Todas as sociedades assentam num acordo, mais ou menos livre e esclarecido, entre os seus membros. Esse acordo (pacto, contrato, constituição) tem várias dimensões, não somente jurídicas e administrativas, mas sobretudo políticas e existenciais, ao estabelecer as bases para a contínua coexistência dos membros da comunidade a partir de um corpo comum de valores, ambições e vontades.
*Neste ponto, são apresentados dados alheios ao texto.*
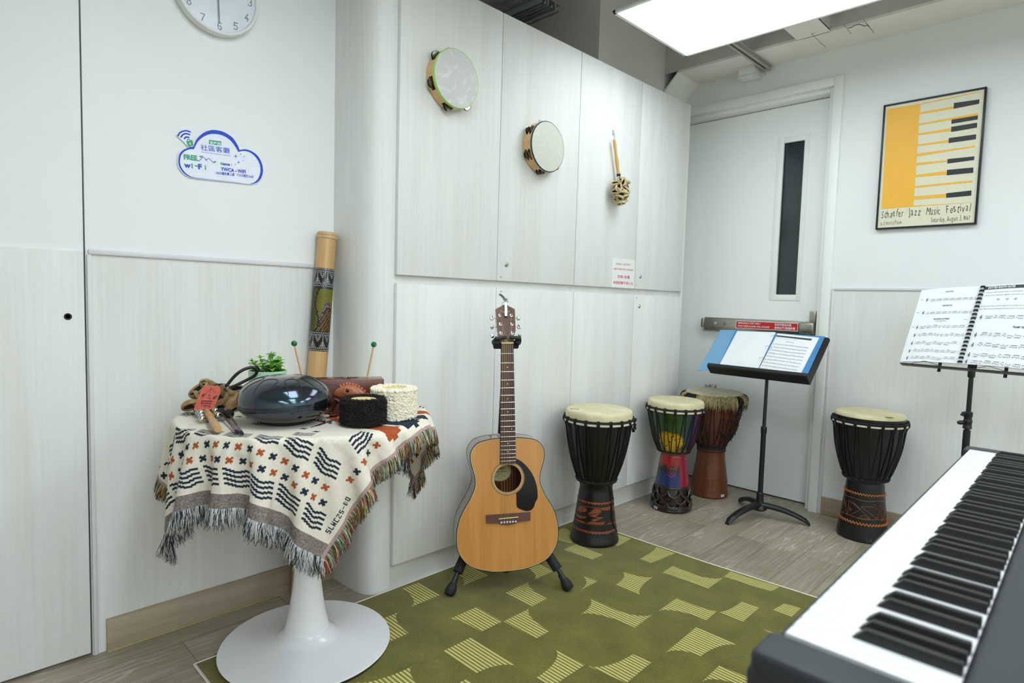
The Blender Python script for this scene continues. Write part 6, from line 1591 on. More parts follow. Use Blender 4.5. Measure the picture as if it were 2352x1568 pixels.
# ---- floor stand
FL, FR = Vector((1.362, 1.643, .0082)), Vector((1.725, 1.375, .0082))
gs_ = thing('guitar_stand', 'black folding tripod guitar stand holding the acoustic guitar', 'guitar stand', I4)
hub = GM @ Vector((0, .29, -DEP-.115)); nkp = GM @ Vector((0, NUTY-.012, -.036))
rear = Vector((hub.x, hub.y, 0))+Vector((.10, .16, 0))*.55; rear.z = .0195; rear.y = min(rear.y, 1.79)
def gleg(foot):
    p0 = foot+Vector((0, 0, .012)); d_ = (hub-p0); L_ = d_.length; d_ = d_/L_; l = MB()
    l.cyl(p0+d_*.02, hub, .0085, n=14, mi=0); l.build('leg', M_BLACKM, gs_)
    s_ = MB(); s_.cyl(p0+d_*.078, p0+d_*.215, .0185, n=20, mi=0, bev=.002); s_.build('foam_sleeve', M_RUBBER, gs_)
    f = MB(); f.lathe([(.006, 0), (.0155, .001), (.0195, .008), (.0205, .022), (.017, .036), (.0115, .046), (.0105, .062), (.009, .066)], 24, 0, z_to(foot+d_*.0-Vector((0, 0, -.0045)), hub)); f.build('rubber_foot', M_RUBBER, gs_)
gleg(FL); gleg(FR)
l = MB(); l.cyl(rear, hub, .0085, n=14); l.lathe([(.006, 0), (.014, .001), (.016, .012), (.010, .04)], 20, 0, z_to(rear-Vector((0, 0, .011)), hub)); l.build('leg', M_BLACKM, gs_)
h_ = MB(); h_.lathe([(.02, -.03), (.026, -.025), (.026, .025), (.02, .03)], 24, 0, z_to(hub, nkp)); h_.build('hub', M_BLACK, gs_)
cr_ = MB()
for sx in (-1, 1):
    b0 = GM @ Vector((sx*.03, .20, -DEP-.07)); b1 = GM @ Vector((sx*.08, .03, -DEP-.012)); b2 = GM @ Vector((sx*.105, .005, .022))
    cr_.tube([hub, b0, b1], .008, 10)
cr_.build('cradle_arm', M_BLACKM, gs_)
kb = MB(); kb.cyl(GM @ Vector((0, -.018, -.045)), GM @ Vector((0, .0, -.045)), .0135, n=16, bev=.002); kb.cyl(GM @ Vector((0, -.01, -.045)), hub, .008, n=10); kb.build('height_knob', M_BLACK, gs_)
up = MB(); up.cyl(hub, nkp, .0095, n=16); up.build('upright', M_BLACKM, gs_)
yk = MB(); ym = GM @ T(0, NUTY-.006, 0)
yk.tube([ym @ Vector(p) for p in ((-.040, .018, .012), (-.043, .012, -.008), (-.036, .004, -.034), (0, -.002, -.042), (.036, .004, -.034), (.043, .012, -.008), (.040, .018, .012))], [.012, .013, .013, .014, .013, .013, .012], 14)
yk.box((0, .002, -.02), (.095, .03, .024), 0, ym, bev=.006); yk.build('neck_yoke', M_RUBBER, gs_)
for sx in (-1, 1):
    g_ = MB(); m_ = ym @ T(sx*.036, .026, .021) @ RZ(sx*-.12)
    g_.box((-sx*.009, 0, 0), (.044, .0125, .0075), 0, m_, bev=.0035, seg=3); g_.lathe([(.004, .003), (.004, .0042), (.0001, .0045)], 16, 0, m_ @ T(sx*.006, 0, 0)); g_.cyl(m_ @ Vector((sx*.006, -.0, -.02)), m_ @ Vector((sx*.006, 0, 0)), .006, n=12); g_.build('locking_gate', M_BLACK, gs_)
# ================================================================== MUSIC ON PAPER
def staff(mb, o, xd, yd, w, sp_, seed, low=False, dens=1.0, clef=True, mi=0):
    """one line of music: five rules, a clef and groups of beamed notes, in a page frame (o = left of the lowest rule)"""
    rr = random.Random(seed); xd = Vector(xd).normalized(); yd = Vector(yd).normalized(); n = xd.cross(yd)
    def q(x, y): return Vector(o)+xd*x+yd*y+n*.0004
    def rect(x0, y0, x1, y1, sk=0): mb.add([q(x0, y0), q(x1, y0+sk), q(x1, y1+sk), q(x0, y1)], [(0, 1, 2, 3)], mi, None, False)
    for k in range(5): mb.add([q(0, k*sp_), q(w, k*sp_), q(w, k*sp_+.00012), q(0, k*sp_+.00012)], [(0, 1, 2, 3)], 1, None, False)
    if clef:
        P = [(.004, -.7), (.0052, -1.2), (.0062, -.4), (.0052, 4.6), (.0064, 5.6), (.0068, 4.4), (.0035, 2.4), (.004, .9), (.007, .7), (.0078, 1.9), (.0058, 2.3), (.0048, 1.4)]
        mb.tube([q(x*sp_/.0017, y*sp_) for x, y in P], .00042*sp_/.0017, 4, mi)
    x = .0165*sp_/.0017; st = sp_*2.05
    while x < w-st*2:
        g = rr.choice((4, 4, 2, 3)); g = min(g, int((w-x)/st)); y0 = rr.uniform(0, 3.2)*sp_ if not low else -.9*sp_; up = (y0 < 2*sp_) if not low else True; xs_ = []
        for k in range(g):
            y = y0+rr.choice((-.5, 0, .5, 1))*sp_*(0 if low else 1); xs_.append((x, y))
            P = [q(x+.62*sp_*math.cos(a)*1.05, y+.45*sp_*math.sin(a)+.15*sp_*math.cos(a)) for a in np.linspace(0, 2*math.pi, 8, endpoint=False)]; mb.add(P, [tuple(range(8))], mi, None, False); x += st
        top = max(y for _, y in xs_)+3*sp_ if up else min(y for _, y in xs_)-3*sp_
        for (xx, y) in xs_:
            sx_ = xx+(.55*sp_ if up else -.55*sp_); rect(sx_-.00013, min(y, top), sx_+.00013, max(y, top))
        if g > 1: rect(xs_[0][0]+(.55*sp_ if up else -.55*sp_), top-(.55*sp_ if up else 0), xs_[-1][0]+(.55*sp_ if up else -.55*sp_), top+(0 if up else .55*sp_))
        x += st*.55
        if rr.random() < .4: rect(x-.3*st, 0, x-.3*st+.0002, 4*sp_); x += st*.3
    rect(w-.0003, 0, w, 4*sp_)

M_NOTE = mat('printed_notes', srgb(64, 66, 72), .7)
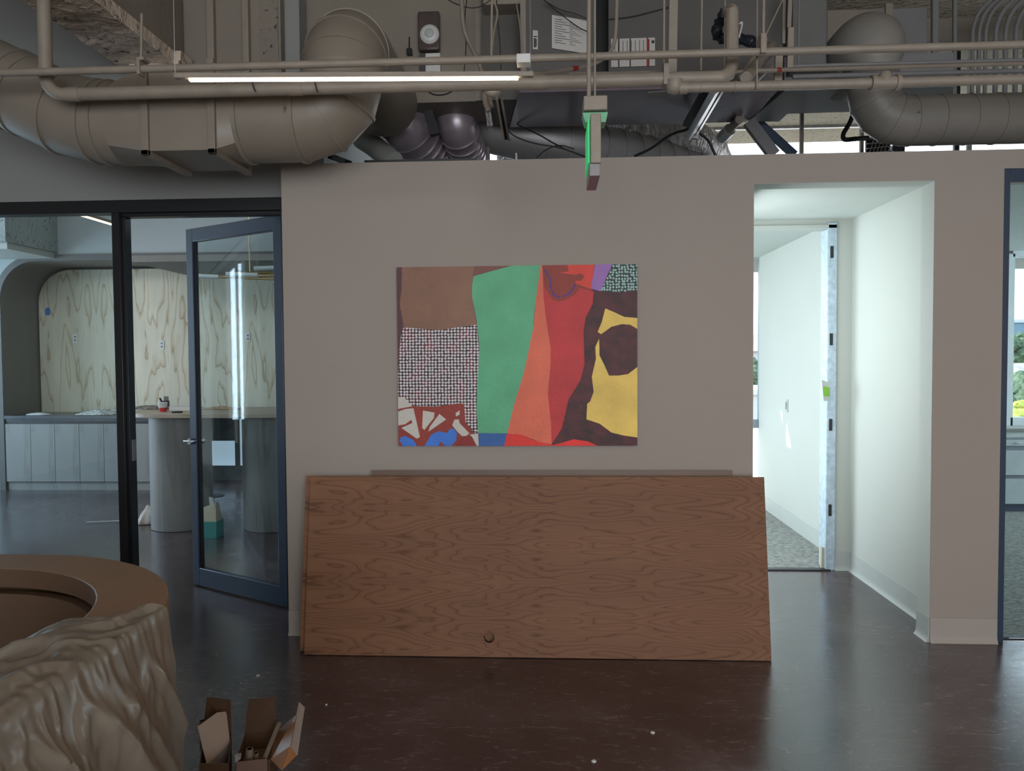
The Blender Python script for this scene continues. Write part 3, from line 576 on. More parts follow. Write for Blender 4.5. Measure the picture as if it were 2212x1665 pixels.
    for pts in ([(1335, 92), (1390, 170), (1392, 240), (1412, 305), (1470, 328)], [(1490, 322), (1550, 295), (1605, 215)]):
        for (a, b), (c, d) in zip(pts, pts[1:]):
            k = Vector((-(d - b), c - a)).normalized() * 7; poly('line', [(a - k.x, b - k.y), (c - k.x, d - k.y), (c + k.x, d + k.y), (a + k.x, b + k.y)])
    poly('purple', [(1766, T), (1910, T), (1875, 130), (1810, 280), (1728, 256)])
    poly('dotB', [(1910, T), (R, T), (R, 275), (2000, 290), (1810, 280), (1872, 150)])
    poly('dark', [(1728, 256), (1810, 280), (2000, 290), (R, 275), (R, B), (1780, B), (1700, 1550), (1580, 1530), (1480, 1560), (1392, 1580), (1480, 1440), (1540, 1190), (1640, 1030), (1675, 900), (1668, 620), (1685, 500), (1745, 390), (1755, 285)])
    poly('yellow', [(1850, 425), (1920, 455), (2010, 498), (R, 508), (R, 600), (2060, 565), (1990, 558), (1900, 580), (1815, 642), (1785, 622), (1820, 540)])
    poly('yellow', [(1797, 680), (1800, 760), (1800, 820), (1840, 900), (1880, 992), (1960, 992), (2040, 980), (R, 920), (R, 1518), (2000, 1500), (1900, 1475), (1800, 1400), (1688, 1362), (1695, 1230), (1720, 1210), (1750, 1130), (1735, 1000), (1770, 850), (1765, 750)])
    poly('brick', [(L, 1270), (190, 1245), (400, 1250), (600, 1222), (645, 1228), (655, 1380), (720, 1460), (715, 1490), (700, 1505), (755, B), (L, B)])
    poly('white', [(L, 1160), (140, 1180), (200, 1245), (L, 1268)])
    poly('white', [(L, 1290), (140, 1268), (208, 1262), (262, 1510), (235, 1525), (100, 1430), (128, 1420), (196, 1390), (190, 1360), (135, 1400), (L, 1410)])
    poly('white', [(290, 1282), (390, 1300), (385, 1345), (300, 1450), (282, 1430)])
    poly('white', [(432, 1312), (490, 1360), (335, 1465), (350, 1420)])
    poly('white', [(608, 1282), (605, 1320), (575, 1335), (572, 1305)])
    poly('white', [(560, 1362), (600, 1358), (605, 1390), (690, 1480), (640, 1515), (590, 1470), (542, 1410)])
    poly('white', [(690, 1490), (765, 1480), (768, B), (752, B), (712, 1510)])
    poly('blue', [(95, 1512), (135, 1500), (205, 1535), (235, B), (110, B), (86, 1540)])
    poly('blue', [(300, B), (360, 1490), (420, 1460), (500, 1475), (520, 1440), (560, 1440), (582, 1480), (575, 1540), (530, B), (480, B), (440, 1550), (420, B)])
    poly('brickd', [(600, 1530), (640, 1500), (700, 1510), (752, B), (560, B)])
    poly('blue2', [(770, 1478), (1012, 1482), (985, B), (768, B)])
    poly('bright', [(1012, 1482), (1130, 1490), (1230, 1535), (1392, 1580), (1480, 1560), (1580, 1530), (1700, 1550), (1785, B), (985, B)])
    o = mb.build('painting', [ms[k] for k in names], label='large unframed abstract painting of coloured shapes hanging on the grey wall', cat='painting')
painting()

# ================================================================== DOOR SLABS
def slab(name, x0, x1, ybot, ztop, ytop, th, hole, mats, label, length=0.93):
    v = Vector((0, ytop - ybot, ztop)); L = v.length; u = v.normalized(); nb = Vector((0, u.z, -u.y))   # towards the wall
    mb = MB(); o = Vector((0, ybot, 0.004)); q = lambda x, s, t: Vector((x, 0, 0)) + o + u * s + nb * t
    if hole:
        hx, hs, hr = hole; n = 32; vs = []; fs = []
        outer = []
        for k in range(n):                                   # square cell round the bore
            t = 2 * math.pi * k / n; c, s_ = math.cos(t), math.sin(t); m_ = max(abs(c), abs(s_)); outer.append((0.05 * c / m_, 0.05 * s_ / m_, hr * c, hr * s_))
        for T, fl in ((0, 0), (th, 1)):
            for a, b, c, d in outer: vs.append(q(hx + a, hs + b, T))
            for a, b, c, d in outer: vs.append(q(hx + c, hs + d, T))
        for k in range(n):
            j = (k + 1) % n
            fs += [(k, j, n + j, n + k), (2 * n + k, 2 * n + j, 3 * n + j, 3 * n + k)]
        mb.add(vs, fs, 0, False); mb.add(vs, [(n + k, n + (k + 1) % n, 3 * n + (k + 1) % n, 3 * n + k) for k in range(n)], 2, False)
        def sheet(xa, xb, sa, sb):
            mb.add([q(xa, sa, 0), q(xb, sa, 0), q(xb, sb, 0), q(xa, sb, 0)], [(0, 1, 2, 3)], 0, False)
            mb.add([q(xa, sa, th), q(xb, sa, th), q(xb, sb, th), q(xa, sb, th)], [(0, 1, 2, 3)], 0, False)
        sheet(x0, hx - 0.05, 0, L); sheet(hx + 0.05, x1, 0, L); sheet(hx - 0.05, hx + 0.05, 0, hs - 0.05); sheet(hx - 0.05, hx + 0.05, hs + 0.05, L)
        mb.add([q(x0, 0, 0), q(x1, 0, 0), q(x1, L, 0), q(x0, L, 0), q(x0, 0, th), q(x1, 0, th), q(x1, L, th), q(x0, L, th)], [(0, 1, 5, 4), (1, 2, 6, 5), (2, 3, 7, 6), (3, 0, 4, 7)], 1, False)
    else:
        mb.add([q(x0, 0, 0), q(x1, 0, 0), q(x1, L, 0), q(x0, L, 0)], [(0, 1, 2, 3)], 0, False)
        mb.add([q(x0, 0, 0), q(x1, 0, 0), q(x1, L, 0), q(x0, L, 0), q(x0, 0, th), q(x1, 0, th), q(x1, L, th), q(x0, L, th)], [(0, 1, 5, 4), (1, 2, 6, 5), (2, 3, 7, 6), (3, 0, 4, 7), (4, 5, 6, 7)], 1, False)
    return mb.build(name, mats, label=label, cat='door slab', group='unhung door slabs leaning on the wall')
hq = at(1057, 1386, 3.915)
slab('door_slab', -1.307, 1.107, 3.893, 0.915, 4.045, 0.040, (hq.x, 0.098, 0.027), [M_BIRCH, M_BIRCHE, mat('bore_wall', (0.05, 0.022, 0.015), 0.8)], 'front birch veneer door slab lying sideways against the wall, round bore hole near its lower edge')
slab('door_slab', -1.345, 1.06, 3.937, 0.912, 4.088, 0.040, None, [M_BIRCH, M_BIRCHE], 'middle birch door slab, its pale edge showing at the left behind the front slab')
slab('door_slab', -0.995, 0.965, 3.990, 0.935, 4.138, 0.030, None, [M_BIRCHD, M_BIRCHD], 'rearmost dark-edged door slab, its top edge peeping out above the front slab')

# small scraps on the floor
for (x, y), lb in (((558, 1460), 'white paint chip on the dark floor between the counter and the door slabs'), ((1410, 1583), 'white paint chip on the floor below the right half of the door slabs'), ((1283, 1645), 'white paint chip on the floor at the bottom edge, right of centre'), ((705, 1523), 'tiny pale paint chip on the floor right of the open cartons')):
    q = atz(x, y); s_ = 0.010 if x != 705 else 0.005
    MB().hexa([q + Vector((s_ * math.cos(t) * (1 + .3 * math.sin(3 * t)), s_ * math.sin(t), 0.001)) for t in (0, 1, 2, 3.1, 4.2, 5.3)], [q + Vector((.8 * s_ * math.cos(t), .8 * s_ * math.sin(t), 0.005)) for t in (0, 1, 2, 3.1, 4.2, 5.3)]).build('paint_chip', M_PLAST, label=lb, cat='paint chip', group='paint chips on the floor')

# ================================================================== RECEPTION COUNTER
CZ = 1.0
def counter_outline(xo, yo, r, n=14, x_far=-4.2, y_near=-1.6):
    pts = [(x_far, yo)]; c = (xo - r, yo - r)
    for i in range(n + 1):
        t = math.radians(90 - 90 * i / n); pts.append((c[0] + r * math.cos(t), c[1] + r * math.sin(t)))
    pts.append((xo, y_near)); return pts
OUT = counter_outline(-0.845, 2.090, 0.62); INN = counter_outline(-0.997, 1.938, 0.47)
LOW = counter_outline(-0.853, 2.082, 0.61); INL = counter_outline(-1.012, 1.925, 0.45)
cnt = thing('reception_counter', 'curved tan reception counter in the left foreground, half covered by a plastic sheet', 'reception counter', (-2.2, 0.6, 0))
def strip(pa, pb, z0, z1):
    mb = MB(); n = len(pa)
    vs = [(x, y, z0) for x, y in pa] + [(x, y, z0) for x, y in pb] + [(x, y, z1) for x, y in pa] + [(x, y, z1) for x, y in pb]; fs = []
    for i in range(n - 1):
        fs += [(i, i + 1, n + i + 1, n + i), (2 * n + i, 2 * n + i + 1, 3 * n + i + 1, 3 * n + i), (i, i + 1, 2 * n + i + 1, 2 * n + i), (n + i, n + i + 1, 3 * n + i + 1, 3 * n + i)]
    fs += [(0, n, 3 * n, 2 * n), (n - 1, 2 * n - 1, 4 * n - 1, 3 * n - 1)]
    return mb.add(vs, fs)
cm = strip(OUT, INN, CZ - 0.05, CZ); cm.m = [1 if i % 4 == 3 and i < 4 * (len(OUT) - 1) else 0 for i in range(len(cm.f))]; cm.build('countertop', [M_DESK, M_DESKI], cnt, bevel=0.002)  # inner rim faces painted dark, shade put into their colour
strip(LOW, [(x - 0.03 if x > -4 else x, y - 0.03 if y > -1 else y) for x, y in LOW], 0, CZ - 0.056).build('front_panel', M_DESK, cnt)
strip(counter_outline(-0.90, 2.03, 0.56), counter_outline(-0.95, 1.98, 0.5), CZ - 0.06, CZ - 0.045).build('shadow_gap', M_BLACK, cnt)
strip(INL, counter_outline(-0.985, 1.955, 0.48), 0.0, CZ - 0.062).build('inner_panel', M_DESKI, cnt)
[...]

O evento e consequente desenrolar do Brexit tem colocado em risco o acordo constitucional do Reino Unido, tal a indefinição existente sobre qual a verdadeira vontade da comunidade política britânica. Esta polarização da sociedade civil, que divide opiniões, gerações e regiões, tem-se manifestado de forma evidente nos seus representantes políticos. Basta assistir ao espetáculo semanal na Casa dos Comuns — um exemplo fascinante de dinâmica constitucional in loco, transmitido em modo “live stream” —  para se ver a extrema sensibilidade do tema e as complexidades que levanta para cada partido com assento parlamentar.

Não tem sido possível encontrar consensos e adotar posições comuns. De certa forma, o facto do Parlamento britânico só ter conseguido, dentro das várias votações que decorreram na última semana, aprovar um pedido de extensão para a saída demonstra bem a dificuldade das divisões inter e — crucialmente — intrapartidárias, sobretudo dentro do partido Conservador e do partido Trabalhista.

A questão que se coloca agora é a de saber se uma extensão do momento de saída permitirá uma melhor definição — ou redefinição — da vontade britânica (através, por exemplo, de uma nova proposta de acordo, agora apoiada por uma maioria dos deputados). No entanto, dada a incerteza presente, e tendo em conta o diminuído poder do governo de Theresa May, já muito desgastado, parece difícil que a solução, qualquer que ela seja, não passe por um novo plebiscito popular. Plebiscito esse que servirá ou para encontrar uma nova solução parlamentar e governativa, ou para clarificar de forma mais contundente a vontade popular quanto ao tema.

Os poderes da União Europeia e dos restantes Estados-membros são, neste momento, algo limitados. Não parece existir interesse numa saída desordenada, mas ao mesmo tempo não há grande margem de negociação e abertura após o consenso alcançado no último acordo. O que parece é que este é um processo que está mais nas mãos do Estado que abandona do que dos Estados que ficam. O recente acórdão do Tribunal de Justiça sobre a possibilidade do Reino Unido desistir do processo veio fortalecer essa ideia.

Cabe, assim, aos europeus do continente assistir ao desenrolar dos acontecimentos do outro lado da Mancha e à reformulação do contrato social britânico, cujas consequências ainda estão longe de se vislumbrar.